Il est rare que je parle ici de ce qui me fait souffrir si cela n'est pas lié à Élise.
Comme si ce blog était exclusivement le sien.
Comme s'il m'était interdit de me plaindre de quoi que ce soit puisque le pire est déjà avec moi.
Mais j'ai besoin de me décharger.
 
J'ai bien entamé mon capital de mère au foyer en restant quasiment 12 mois à la maison avec Gaspard.
Dans deux semaines, je l'aurai encore grignoté en restant plus de 6,5 mois à la maison avec Hector.
Sans compter les presque 7 mois et presque 2 mois de femme au foyer qui ont précédé la naissance d'Élise et Gaspard puis de Hector.
 
Et voilà que j'arrive au bout de mes capacités.
 
Ce soulagement honteux quand l'un ou l'autre fait la sieste.
Cette impatience de ne plus être seule avec eux.
Ce rêve coupable qu'ils fassent la sieste en même temps, même rien que dix minutes.
Cette lassitude de ne rien pouvoir faire d'autre que ranger, nettoyer ou cuisiner quand ils me laissent un peu de répit.
Cette crainte de ne pas leur apporter ce dont ils ont besoin
Ce regret de n'être complètement ni avec l'un ni avec l'autre tant ils ont besoin d'attention tous les deux.
Cette patience qui s'est envolée.
Cette maman que je suis et que je peine parfois à reconnaître.
Ce besoin - cette nécessité - de repos physique et nerveux.
 
Cette vie n'est pas pour moi.
 
Il me tarde de reprendre le travail, malgré tout.
Pour être une femme. Pour travailler. Pour être entourée d'adultes.

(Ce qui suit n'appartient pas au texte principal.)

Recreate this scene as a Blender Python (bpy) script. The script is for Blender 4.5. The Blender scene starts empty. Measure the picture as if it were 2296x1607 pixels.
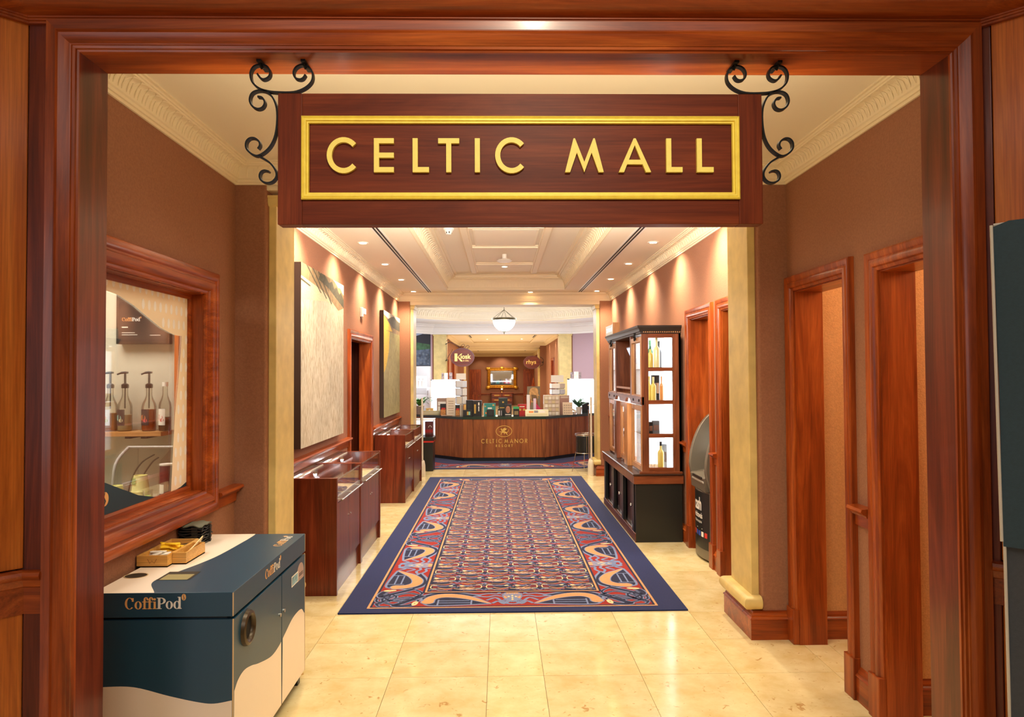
import bpy, bmesh, math, random
from mathutils import Vector, Matrix
R = random.Random(7)
C = bpy.context.scene.collection
sc = bpy.context.scene
PI = math.pi

# ------------------------------------------------------------------ camera, world, lights, exposure
def setup_camera():
    yaw, pitch, roll = 0.017319, 0.022743, -0.005164
    f = Vector((math.sin(yaw)*math.cos(pitch), math.cos(yaw)*math.cos(pitch), math.sin(pitch)))
    r = Vector((math.cos(yaw), -math.sin(yaw), 0)); u = r.cross(f)
    r2 = r*math.cos(roll) + u*math.sin(roll); u2 = u*math.cos(roll) - r*math.sin(roll)
    cd = bpy.data.cameras.new('camera'); cd.sensor_fit = 'HORIZONTAL'; cd.sensor_width = 36.0
    cd.lens = 1560.0/2296.0*36.0; cd.clip_start = 0.02; cd.clip_end = 200
    co = bpy.data.objects.new('camera', cd); C.objects.link(co)
    m = Matrix((( r2.x, u2.x, -f.x, 0), (r2.y, u2.y, -f.y, 0), (r2.z, u2.z, -f.z, 1.58), (0, 0, 0, 1)))
    co.matrix_world = m; sc.camera = co
setup_camera()
w = bpy.data.worlds.new('world'); sc.world = w; w.use_nodes = True
w.node_tree.nodes['Background'].inputs[0].default_value = (1.0, .80, .58, 1)
w.node_tree.nodes['Background'].inputs[1].default_value = 0.10
sc.view_settings.view_transform = 'Standard'; sc.view_settings.look = 'None'
sc.view_settings.exposure = 0.0; sc.view_settings.gamma = 1.0; sc.view_settings.use_curve_mapping = False
sc.cycles.max_bounces = 9; sc.cycles.diffuse_bounces = 5; sc.cycles.glossy_bounces = 4
sc.cycles.transparent_max_bounces = 16; sc.cycles.transmission_bounces = 6
sc.cycles.sample_clamp_indirect = 6; sc.cycles.caustics_reflective = False; sc.cycles.caustics_refractive = False

WARM = (1.0, .62, .26); TUNG = (1.0, .82, .58); SOFT = (1.0, .86, .66); COOL = (.80, .88, 1.0)
def area(name, loc, size, energy, col, rot=(0, 0, 0), spread=None):
    l = bpy.data.lights.new(name, 'AREA'); l.shape = 'RECTANGLE'; l.size, l.size_y = size
    l.energy = energy; l.color = col
    if spread: l.spread = spread
    o = bpy.data.objects.new(name, l); C.objects.link(o); o.location = loc; o.rotation_euler = rot
    return o
def spot(name, loc, energy, col, ang=80, blend=.6, rad=.04, aim=None):
    l = bpy.data.lights.new(name, 'SPOT'); l.energy = energy; l.color = col; l.spot_size = math.radians(ang)
    l.spot_blend = blend; l.shadow_soft_size = rad
    o = bpy.data.objects.new(name, l); C.objects.link(o); o.location = loc
    if aim is not None:
        d = Vector(aim) - Vector(loc); o.rotation_euler = d.to_track_quat('-Z', 'Y').to_euler()
    return o
def point(name, loc, energy, col, rad=.1):
    l = bpy.data.lights.new(name, 'POINT'); l.energy = energy; l.color = col; l.shadow_soft_size = rad
    o = bpy.data.objects.new(name, l); C.objects.link(o); o.location = loc; return o
# foyer behind the camera: ceiling lights and a tall window far back on the left
area('foyer_ceiling_light', (0.1, -0.8, 3.38), (3.2, 2.6), 60, (1.0, .97, .92))
area('foyer_window_light', (-3.6, -3.2, 1.9), (2.2, 2.4), 46, (.90, .94, 1.0), (PI/2, 0, -.45))
spot('foyer_spot', (.22, .1, 3.36), 130, (1.0, .90, .68), 62, .9, .05, (.08, 2.34, 2.28))
# vestibule: light of the low ceiling just beyond the portal, and an added fill hidden behind the sign
area('vestibule_light', (0.08, 2.95, 2.83), (1.9, .6), 25, (1.0, .87, .62), (0, 0, 0), 2.1)
area('vestibule_fill', (0.08, 2.48, 2.38), (2.2, .3), 9, (1.0, .88, .62), (PI/2+.7, 0, 0))
# side passages behind the two openings on the right
point('passage_light', (2.75, 3.70, 2.3), 24, (1.0, .85, .60), .12)
point('side_room_light', (2.75, 2.75, 2.3), 24, (1.0, .85, .60), .12)
point('alcove_light', (2.35, 5.95, 2.4), 9, (1.0, .74, .45), .12)
# corridor fill added behind the sign, then lobby, second hall and servery
area('corridor_fill', (0.08, 4.66, 2.35), (2.4, .5), 92, (1.0, .93, .84), (PI/2+.22, 0, 0))
area('lobby_light', (0.08, 15.4, 2.84), (3.2, 1.4), 215, (.95, .96, 1.0))
area('lobby_up_fill', (0.08, 14.6, 1.0), (2.4, 2.4), 84, (.93, .95, 1.0), (PI, 0, 0))  # added fill facing up, brightens the lobby ceiling
area('second_hall_light', (0.08, 22.5, 2.66), (1.4, 6.5), 150, TUNG)
area('second_hall_up_fill', (0.08, 23, .3), (1.4, 6.5), 70, TUNG, (PI, 0, 0))  # upward fill lamp added under the hall ceiling, no real fitting
area('far_hall_light', (0.08, 31.5, 2.52), (1.6, 6.5), 120, TUNG)
area('servery_light', (-2.35, 3.35, 2.55), (.8, .8), 42, (1.0, .93, .80))

# ------------------------------------------------------------------ mesh helpers
class MB:
    def __init__(s): s.v = []; s.f = []; s.m = []
    def add(s, vs, fs, mi=0):
        b = len(s.v); s.v += [tuple(p) for p in vs]
        s.f += [tuple(b+i for i in f) for f in fs]; s.m += [mi]*len(fs); return s
    def box(s, x0, x1, y0, y1, z0, z1, mi=0):
        if x0 > x1: x0, x1 = x1, x0
        if y0 > y1: y0, y1 = y1, y0
        if z0 > z1: z0, z1 = z1, z0
        return s.add([(x0,y0,z0),(x1,y0,z0),(x1,y1,z0),(x0,y1,z0),(x0,y0,z1),(x1,y0,z1),(x1,y1,z1),(x0,y1,z1)],
                     [(3,2,1,0),(4,5,6,7),(0,1,5,4),(1,2,6,5),(2,3,7,6),(3,0,4,7)], mi)
    def obox(s, o, a, b, c, mi=0):
        o, a, b, c = map(Vector, (o, a, b, c))
        vs = [o, o+a, o+a+b, o+b, o+c, o+a+c, o+a+b+c, o+b+c]
        return s.add(vs, [(3,2,1,0),(4,5,6,7),(0,1,5,4),(1,2,6,5),(2,3,7,6),(3,0,4,7)], mi)
    def quad(s, a, b, c, d, mi=0): return s.add([a, b, c, d], [(0,1,2,3)], mi)
    def prism(s, poly, mapf, d0, d1, mi=0):
        n = len(poly); vs = [mapf(a, b, d0) for a, b in poly] + [mapf(a, b, d1) for a, b in poly]
        fs = [tuple(range(n-1, -1, -1)), tuple(range(n, 2*n))] + [(i, (i+1) % n, n+(i+1) % n, n+i) for i in range(n)]
        return s.add(vs, fs, mi)
    def flat(s, poly, mapf, d, mi=0):
        return s.add([mapf(a, b, d) for a, b in poly], [tuple(range(len(poly)))], mi)
    def stroke(s, pts, w, mapf, d0, d1=None, mi=0, closed=False):
        n = len(pts); L = []; Rr = []
        for i in range(n):
            if closed: p, q = pts[(i-1) % n], pts[(i+1) % n]
            else: p, q = pts[max(i-1, 0)], pts[min(i+1, n-1)]
            dx, dy = q[0]-p[0], q[1]-p[1]; l = math.hypot(dx, dy) or 1
            wi = (w[i] if isinstance(w, (list, tuple)) else w)/2
            L.append((pts[i][0]-dy/l*wi, pts[i][1]+dx/l*wi)); Rr.append((pts[i][0]+dy/l*wi, pts[i][1]-dx/l*wi))
        k = n if closed else n-1
        if d1 is None:
            vs = [mapf(a, b, d0) for a, b in L] + [mapf(a, b, d0) for a, b in Rr]
            return s.add(vs, [(i, n+i, n+(i+1) % n, (i+1) % n) for i in range(k)], mi)
        vs = []
        for d in (d0, d1):
            vs += [mapf(a, b, d) for a, b in L] + [mapf(a, b, d) for a, b in Rr]
        fs = []
        for i in range(k):
            j = (i+1) % n
            fs += [(i, j, n+j, n+i), (2*n+i, 3*n+i, 3*n+j, 2*n+j), (i, 2*n+i, 2*n+j, j), (n+i, n+j, 3*n+j, 3*n+i)]
        if not closed: fs += [(0, n, 3*n, 2*n), (n-1, 3*n-1, 4*n-1, 2*n-1)]
        return s.add(vs, fs, mi)
    def lathe(s, prof, cx, cy, n=20, mi=0, sx=1, sy=1, a0=0, a1=2*PI):
        full = abs(a1-a0-2*PI) < 1e-6; k = n if full else n+1
        vs = [(cx+r*sx*math.cos(a0+(a1-a0)*j/n), cy+r*sy*math.sin(a0+(a1-a0)*j/n), z) for r, z in prof for j in range(k)]
        fs = [(i*k+j, i*k+(j+1) % k, (i+1)*k+(j+1) % k, (i+1)*k+j) for i in range(len(prof)-1) for j in range(n)]
        s.add(vs, fs, mi)
        if full:
            b = len(s.v)-len(vs)
            if prof[0][0] > 1e-5: s.f.append(tuple(b+j for j in range(k-1, -1, -1))); s.m.append(mi)
            if prof[-1][0] > 1e-5: s.f.append(tuple(b+(len(prof)-1)*k+j for j in range(k))); s.m.append(mi)
        return s
    def tube(s, path, r, n=6, mi=0, closed=False, cap=True):
        path = [Vector(p) for p in path]; m = len(path); rings = []
        ref = None
        for i in range(m):
            p = path[(i-1) % m] if closed else path[max(i-1, 0)]; q = path[(i+1) % m] if closed else path[min(i+1, m-1)]
            t = (q-p).normalized() if (q-p).length > 1e-9 else Vector((0, 0, 1))
            if ref is None:
                ref = Vector((0, 0, 1)) if abs(t.z) < .9 else Vector((1, 0, 0))
            a = t.cross(ref)
            if a.length < 1e-4: a = t.cross(Vector((1, .1, 0)))
            a.normalize(); b = a.cross(t).normalized(); ref = b
            rr = r[i] if isinstance(r, (list, tuple)) else r
            rings += [path[i]+a*rr*math.cos(2*PI*j/n)+b*rr*math.sin(2*PI*j/n) for j in range(n)]
        k = m if closed else m-1
        fs = [(i*n+j, i*n+(j+1) % n, ((i+1) % m)*n+(j+1) % n, ((i+1) % m)*n+j) for i in range(k) for j in range(n)]
        if cap and not closed: fs += [tuple(range(n-1, -1, -1)), tuple((m-1)*n+j for j in range(n))]
        return s.add(rings, fs, mi)
    def cyl(s, a, b, r, n=12, mi=0): return s.tube([a, b], r, n, mi)
    def sweep(s, prof, path, mapf, closed=False, mi=0, caps=True, endn=(None, None)):
        """profile of (offset to the left of the path, depth) along a mitred 2D path"""
        n = len(path); P = [Vector((p[0], p[1])) for p in path]; ring = []
        for i in range(n):
            d0 = (P[i]-P[i-1]).normalized() if (closed or i > 0) else None
            d1 = (P[(i+1) % n]-P[i]).normalized() if (closed or i < n-1) else None
            if d0 is None: d0 = d1
            if d1 is None: d1 = d0
            n0 = Vector((-d0.y, d0.x)); n1 = Vector((-d1.y, d1.x)); m = n0+n1
            m = m/ max(m.length_squared, .15)*2
            ring += [mapf(P[i].x+m.x*o, P[i].y+m.y*o, d) for o, d in prof]
        k = len(prof); fs = []
        for i in range(n if closed else n-1):
            j = (i+1) % n
            fs += [(i*k+a, j*k+a, j*k+(a+1) % k, i*k+(a+1) % k) for a in range(k)]
        if caps and not closed: fs += [tuple(range(k)), tuple((n-1)*k+a for a in range(k-1, -1, -1))]
        return s.add(ring, fs, mi)
    def ball(s, c, r, n=12, m=8, mi=0, sc3=(1, 1, 1)):
        vs = []; fs = []
        for i in range(m+1):
            for j in range(n):
                th = PI*i/m; ph = 2*PI*j/n
                vs.append((c[0]+r*sc3[0]*math.sin(th)*math.cos(ph), c[1]+r*sc3[1]*math.sin(th)*math.sin(ph), c[2]+r*sc3[2]*math.cos(th)))
        fs = [(i*n+j, (i+1)*n+j, (i+1)*n+(j+1) % n, i*n+(j+1) % n) for i in range(m) for j in range(n)]
        return s.add(vs, fs, mi)
    def build(s, name, mats, parent=None, smooth=None, bev=0, seg=2, fix=True):
        me = bpy.data.meshes.new(name); me.from_pydata(s.v, [], s.f)
        if not isinstance(mats, (list, tuple)): mats = [mats]
        for m in mats: me.materials.append(m)
        me.polygons.foreach_set('material_index', s.m)
        if fix:
            bm = bmesh.new(); bm.from_mesh(me); bmesh.ops.recalc_face_normals(bm, faces=bm.faces); bm.to_mesh(me); bm.free()
        if smooth is not None:
            me.polygons.foreach_set('use_smooth', [True]*len(me.polygons)); me.set_sharp_from_angle(angle=math.radians(smooth))
        me.update()
        o = bpy.data.objects.new(name, me); C.objects.link(o)
        if parent is not None: adopt(o, parent)
        if bev:
            b = o.modifiers.new('bevel', 'BEVEL'); b.width = bev; b.segments = seg; b.limit_method = 'ANGLE'; b.angle_limit = .6
            b.harden_normals = False
        return o
def adopt(o, parent):
    o.parent = parent; o.matrix_parent_inverse = Matrix.Translation(-(world_loc(parent)))
def world_loc(p):
    v = Vector((0, 0, 0))
    if p.type == 'EMPTY': v = Vector(p.location)
    return v
def thing(name, loc, label, cat, group=None):
    o = bpy.data.objects.new(name, None); C.objects.link(o); o.location = loc; o.empty_display_size = .05
    o['label'] = label; o['category'] = cat
    if group: o['group'] = group
    return o
def tag(o, label, cat, group=None):
    o['label'] = label; o['category'] = cat
    if group: o['group'] = group
    return o
def struct(o): o['kind'] = 'structure'; return o
def stuff(o): o['kind'] = 'stuff'; return o
def shell(name, loc=(0, 0, 0)):
    o = bpy.data.objects.new(name, None); C.objects.link(o); o.location = loc; o['kind'] = 'structure'; return o
def dup(root, delta, label=None, group=None, rotz=None):
    r = root.copy(); C.objects.link(r); r.location = Vector(root.location)+Vector(delta)
    if rotz is not None: r.rotation_euler.z = rotz
    if label: r['label'] = label
    if group: r['group'] = group
    for ch in list(root.children):
        c = ch.copy(); C.objects.link(c); c.parent = r; c.matrix_parent_inverse = ch.matrix_parent_inverse.copy()
        for g in list(ch.children):
            d = g.copy(); C.objects.link(d); d.parent = c; d.matrix_parent_inverse = g.matrix_parent_inverse.copy()
    return r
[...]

Pour quitter la maison. Pour y revenir avec plaisir.
Pour lâcher du lest.
Pour ne plus être qu'une mère.
Pour être plus qu'une mère.
 


Le cercle vicieux
Tu as vécu - tu vis - le pire : le deuil de ton enfant.
Rien n'est grave, rien n'est important, rien ne vaut le décès de ton enfant, rien ne mérite que tu t'y attardes autant.
Ce que tu vis en ce moment avec tes autres enfants n'est donc ni grave, ni important.
Prends sur toi et ça passera.
Mais tu prends sur toi et ça ne passe pas.
 
Alors tu prends sur toi à nouveau. Pas pour continuer à lutter cette fois mais pour ravaler ta fierté.
Ne pas y arriver. Ne plus y arriver.
Le reconnaître.
L'accepter.
Le dire.
Demander de l'aide. À la famille. Aux amis.
 
Mais par-dessus tout ça : la culpabilité.
De ne pas y arriver, justement.
De ne pas être la mère que tu voulais - que tu voudrais - être.
De te dire - à nouveau, alors que ta relation avec Hector s'est apaisée et ressemble à celle que tu imaginais - que si c'était à refaire, tu ne le referais pas. Pas si vite en tout cas.
De te plaindre de tes deux fils bien vivants alors que tu donnerais tout pour que leur soeur soit là aussi et être encore plus épuisée.
 
Et en même temps le sentiment d'être légitime.
Parce que le décès de ta fille a remis beaucoup de choses à leur place.
Parce que tu sais ce qui est grave ou important.
Et parce que tu sens qu'en ce moment ce n'est pas anodin.